EVだけでは難しい、インドのCO2排出削減
インドでのバイオガス事業もカーボンニュートラル戦略の重要な柱となる。インドの自動車市場は今後も成長が見込まれているが、1台当たりのCO2排出削減に取り組んでも台数増加によって自動車全体の総排出量が増えていくことが避けられないとみられる。
インドでシェア50%以上を目指すスズキは、販売台数の拡大とCO2総排出量の削減を両立することに挑戦する。電力事情などからEVのみでCO2排出削減が難しいことを踏まえて、バイオガス燃料の製造と供給に取り組む。
鈴木氏によれば、インドには3億頭の牛がいるという(世界トップクラスの規模。これに対し日本は乳用牛と肉用牛の合計で約400万頭)。10頭の牛から回収できる1日分の排せつ物でクルマ1台が1日に走る燃料を製造できるとし、「インドに合わせたカーボンニュートラルを目指すソリューション」になると期待を寄せる。
バイオガスに関する具体的な取り組みも進んでいる。2022年8月にはインド政府関係機関である全国酪農開発機構と覚書を締結。また、同年12月にはアジア最大の乳業メーカーBanas Diaryとスズキ、全国酪農開発機構の3者で、2024年半ばからバイオガス生産の実証事業を開始することで合意した。インド グジャラート州バナスカンタ地域において、1日1500kgのバイオガスを生産する計画だ。500台のCNG車が1日に走行するのに必要な燃料に相当する。
2022年10月には牛糞を原料としたバイオガス発電を日本で手掛ける富士山朝霧Biomassに出資し、知見の蓄積を始めた。
自動車のカーボンニュートラルだけでなく、経済成長にも貢献すると位置付けて取り組む。2040年までにインドの原油輸入依存度は92%に上ると予測されており、インド政府もエネルギーの自立化を目指している。将来的には、アフリカやASEAN、日本の酪農地域などにも展開することを視野に入れている。
二輪車や船外機も電動化
二輪車は、2024年度に小型と中型でEVを投入する。2030年度までにEV8モデルを投入し、EV比率は25%と計画している。趣味性の高い大型二輪車はカーボンニュートラル燃料の適用を検討中だ。

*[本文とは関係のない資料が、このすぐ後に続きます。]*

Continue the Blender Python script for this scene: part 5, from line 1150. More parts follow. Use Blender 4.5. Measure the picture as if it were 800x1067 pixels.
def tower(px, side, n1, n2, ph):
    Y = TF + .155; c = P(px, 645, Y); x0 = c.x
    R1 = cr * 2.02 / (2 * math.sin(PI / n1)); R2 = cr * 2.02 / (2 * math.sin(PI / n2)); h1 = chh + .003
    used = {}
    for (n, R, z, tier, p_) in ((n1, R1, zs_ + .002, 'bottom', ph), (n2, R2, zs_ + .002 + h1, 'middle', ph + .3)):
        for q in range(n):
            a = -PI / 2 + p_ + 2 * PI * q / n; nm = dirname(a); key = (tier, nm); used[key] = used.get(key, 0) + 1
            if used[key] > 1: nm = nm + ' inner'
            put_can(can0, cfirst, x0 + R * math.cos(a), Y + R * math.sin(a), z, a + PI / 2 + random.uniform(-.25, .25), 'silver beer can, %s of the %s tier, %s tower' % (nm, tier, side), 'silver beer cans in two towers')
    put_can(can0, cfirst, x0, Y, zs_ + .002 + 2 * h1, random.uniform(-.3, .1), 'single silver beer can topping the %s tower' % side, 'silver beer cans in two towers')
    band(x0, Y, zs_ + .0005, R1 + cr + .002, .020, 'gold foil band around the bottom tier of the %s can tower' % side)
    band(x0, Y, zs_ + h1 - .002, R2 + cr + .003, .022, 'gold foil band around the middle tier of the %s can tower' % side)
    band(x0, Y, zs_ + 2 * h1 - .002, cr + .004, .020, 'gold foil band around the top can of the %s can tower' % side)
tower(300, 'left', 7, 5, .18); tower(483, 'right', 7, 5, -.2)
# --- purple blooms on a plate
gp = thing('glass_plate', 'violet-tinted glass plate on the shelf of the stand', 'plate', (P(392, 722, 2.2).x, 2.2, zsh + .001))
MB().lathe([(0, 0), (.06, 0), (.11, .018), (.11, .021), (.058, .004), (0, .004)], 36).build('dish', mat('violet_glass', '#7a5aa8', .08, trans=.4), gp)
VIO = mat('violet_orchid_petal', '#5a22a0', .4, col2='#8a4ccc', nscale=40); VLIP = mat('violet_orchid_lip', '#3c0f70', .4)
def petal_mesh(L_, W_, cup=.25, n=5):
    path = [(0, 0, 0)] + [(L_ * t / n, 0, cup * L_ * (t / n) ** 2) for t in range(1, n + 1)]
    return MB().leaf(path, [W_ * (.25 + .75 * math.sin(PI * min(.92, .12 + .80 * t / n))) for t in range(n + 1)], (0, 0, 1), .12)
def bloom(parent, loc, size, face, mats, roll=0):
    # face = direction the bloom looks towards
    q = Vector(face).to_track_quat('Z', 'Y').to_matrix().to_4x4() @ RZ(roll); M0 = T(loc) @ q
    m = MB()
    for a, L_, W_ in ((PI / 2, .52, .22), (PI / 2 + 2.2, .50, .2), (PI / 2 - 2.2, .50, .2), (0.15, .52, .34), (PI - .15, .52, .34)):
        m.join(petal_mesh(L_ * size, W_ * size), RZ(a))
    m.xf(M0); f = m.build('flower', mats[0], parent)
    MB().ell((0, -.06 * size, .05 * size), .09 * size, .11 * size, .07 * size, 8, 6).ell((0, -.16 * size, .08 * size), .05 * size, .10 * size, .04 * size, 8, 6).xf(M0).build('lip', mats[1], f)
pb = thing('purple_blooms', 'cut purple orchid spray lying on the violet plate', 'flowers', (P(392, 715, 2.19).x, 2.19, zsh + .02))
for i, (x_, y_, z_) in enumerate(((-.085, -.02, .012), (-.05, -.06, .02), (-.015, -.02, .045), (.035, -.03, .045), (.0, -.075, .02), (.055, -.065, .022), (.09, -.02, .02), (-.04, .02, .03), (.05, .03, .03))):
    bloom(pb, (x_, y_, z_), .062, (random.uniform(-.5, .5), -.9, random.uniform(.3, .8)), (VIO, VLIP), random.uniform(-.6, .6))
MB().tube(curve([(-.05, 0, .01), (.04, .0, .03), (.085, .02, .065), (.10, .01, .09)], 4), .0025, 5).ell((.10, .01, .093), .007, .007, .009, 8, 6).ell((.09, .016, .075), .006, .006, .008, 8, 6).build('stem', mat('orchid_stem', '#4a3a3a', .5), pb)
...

船外機は、2024年度にエンジンを使わないフル電動タイプを投入する。湖沼や河川で使われる小型船外機が対象となる。2030年度までにフル電動の船外機5モデルを展開し、その販売比率は5%と見込んでいる。海洋で使われる大型船外機は、カーボンニュートラル燃料での脱炭素化を進める。
セニアカーをはじめとする小さな電動モビリティに関しても、ニーズの多様化や環境の変化を捉えながら生活を支える移動手段への挑戦を継続する。
工場のカーボンニュートラルも
生産に関しては、2035年度に国内全工場のカーボンニュートラルを達成したい考えだ。省エネルギー化と再生可能エネルギーの活用、カーボンオフセットなどを組み合わせて達成する。

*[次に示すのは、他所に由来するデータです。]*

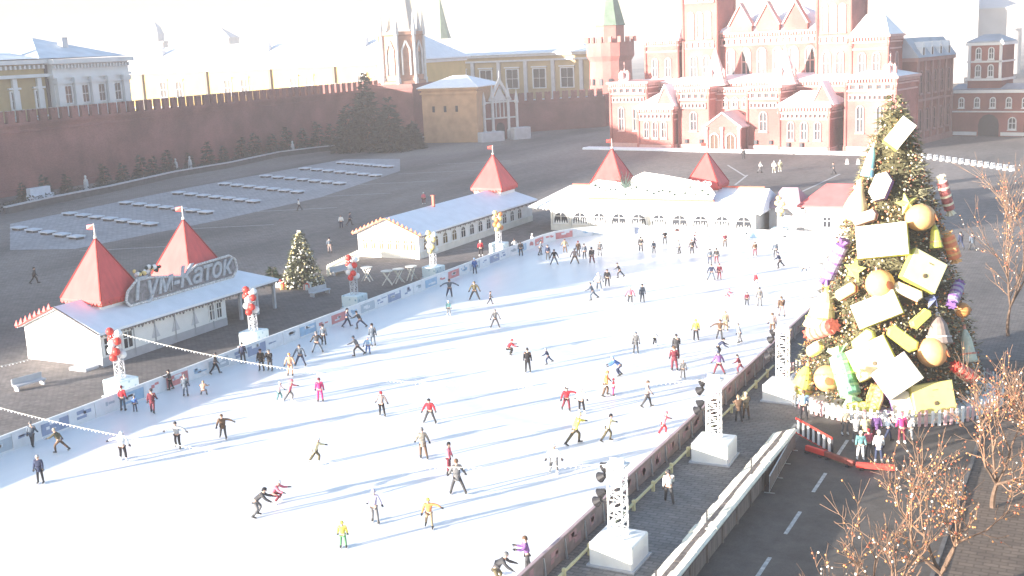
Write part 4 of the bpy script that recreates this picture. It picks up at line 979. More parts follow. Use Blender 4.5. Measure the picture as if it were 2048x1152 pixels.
# bare street trees hung with bulbs
def bare_tree(loc, h, spread, label, seed, nb=420, levels=5, twigm=twig, r0=.16, bl=.046):
    R = random.Random(seed); t = thing('bare_tree', label, 'tree', loc, 0, 'bare trees hung with bulbs along the road')
    tr = MB(); cr_ = MB(); tips = []
    def grow(p, d, L, r, lv):
        n = 4; q = p
        for i in range(n):
            d = (d+Vector((R.uniform(-1, 1), R.uniform(-1, 1), R.uniform(-.15, .5)))*.14).normalized(); e = q+d*L/n; ra = max(.010, r*(1-.45*i/n)); rb = max(.010, r*(1-.45*(i+1)/n))
            (tr if lv < 2 else cr_).tube(q, e, ra, rb, 6 if lv < 2 else 3, caps=False); q = e
            if lv >= levels-2: tips.append(e)
            if 0 < lv < levels and i < n-1 and R.random() < .64:          # side shoots along the limb
                a = R.uniform(0, 6.283); o = d.orthogonal().normalized(); o2 = d.cross(o)
                grow(e, (d*.7+(o*math.cos(a)+o2*math.sin(a))*spread*.75+Vector((0, 0, .1))).normalized(), L*R.uniform(.4, .62), r*.42, max(lv+1, levels-1))
        if lv >= levels: return
        for k in range(4 if lv == 0 else R.choice((2, 2, 3))):
            a = R.uniform(0, 6.283) if lv else k*1.57+R.uniform(-.4, .4); o = d.orthogonal().normalized(); o2 = d.cross(o); s = R.uniform(.3, .7)*spread*(1.5 if lv == 0 else 1)
            grow(q, (d+o*math.cos(a)*s+o2*math.sin(a)*s+Vector((0, 0, .1))).normalized(), L*R.uniform(.72, 1.0)*(1.35 if lv == 0 else 1), r*.6, lv+1)
    grow(Vector((0, 0, 0)), Vector((0, 0, 1)), h*.2, r0, 0)
    tr.build('trunk', bark, t); cr_.build('crown', twigm, t)
    b = MB(); R.shuffle(tips)
    for p in tips[:nb]: b.ball(p+Vector((0, 0, -.05)), R.uniform(.7, 1.25)*bl, 6, 4, R.choice((0, 0, 1, 1, 2)))
    o = b.build('bulbs', [bulb_gold, bulb_red, bulb_white], t, smooth=True); o['kind'] = 'stuff'
    return t
bare_tree(at(1888, 1205), 7.4, 1.1, 'bare tree hung with orange bulbs nearest the viewer, lower right', 4, 380, 5)
bare_tree(at(1985, 1015), 7.6, 1.0, 'bare bulb-hung tree in front of the right foot of the christmas tree', 9, 360, 5)
bare_tree(at(2016, 672), 12.5, .8, 'bare bulb-hung tree farther up the road at the right edge', 14, 420, 5)
bare_tree(at(2120, 1010), 8.0, .9, 'bare bulb-hung tree half cut off by the right edge', 19, 420, 5)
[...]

湖西工場(静岡県湖西市)では、塗装設備の刷新や塗装技術の向上によってエネルギー消費を効率化/最適化し、塗装工程のCO2排出量を30%削減する。また、太陽光発電などの再生可能エネルギーから水素を製造して荷役運搬車両を走らせる実証実験も2022年末から実施している。

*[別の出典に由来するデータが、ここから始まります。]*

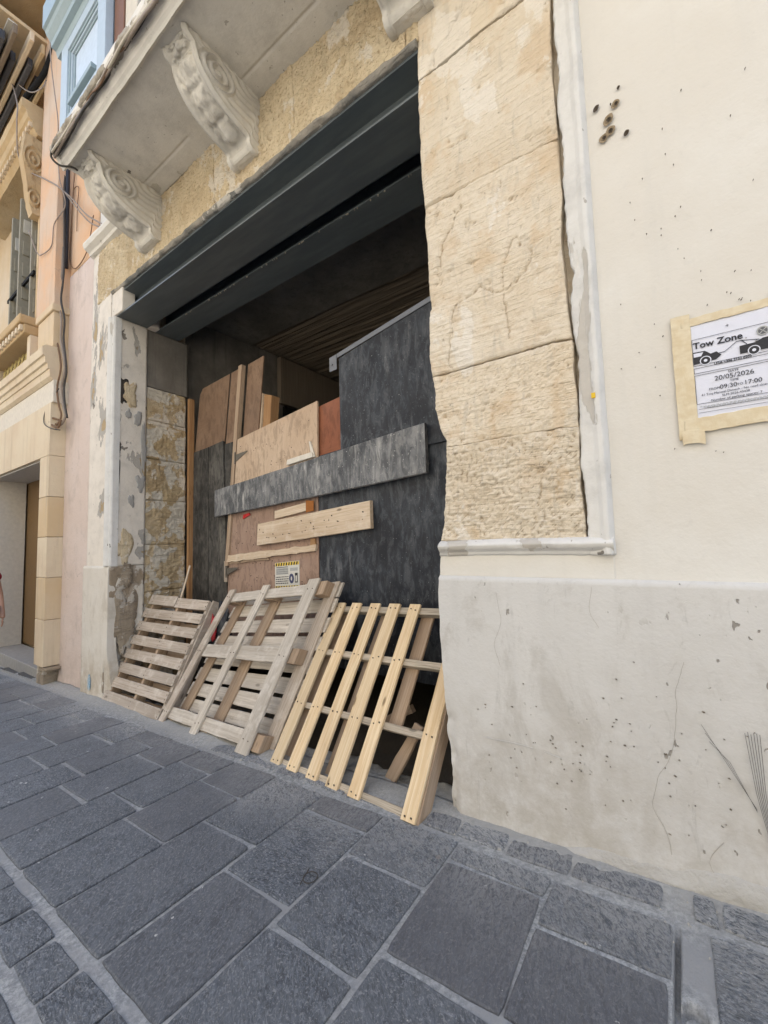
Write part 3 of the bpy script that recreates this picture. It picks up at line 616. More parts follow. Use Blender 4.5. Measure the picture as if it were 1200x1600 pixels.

二輪車を生産する浜松工場(静岡県浜松市)は2030年度にカーボンニュートラルを達成する計画だったが、エネルギー使用量の削減や太陽光発電設備の増設などによって前倒しして2027年度にカーボンニュートラルを達成できる見通しだ。浜松工場のノウハウを他の工場に展開しながら2035年度の国内全工場のカーボンニュートラル達成を目指す。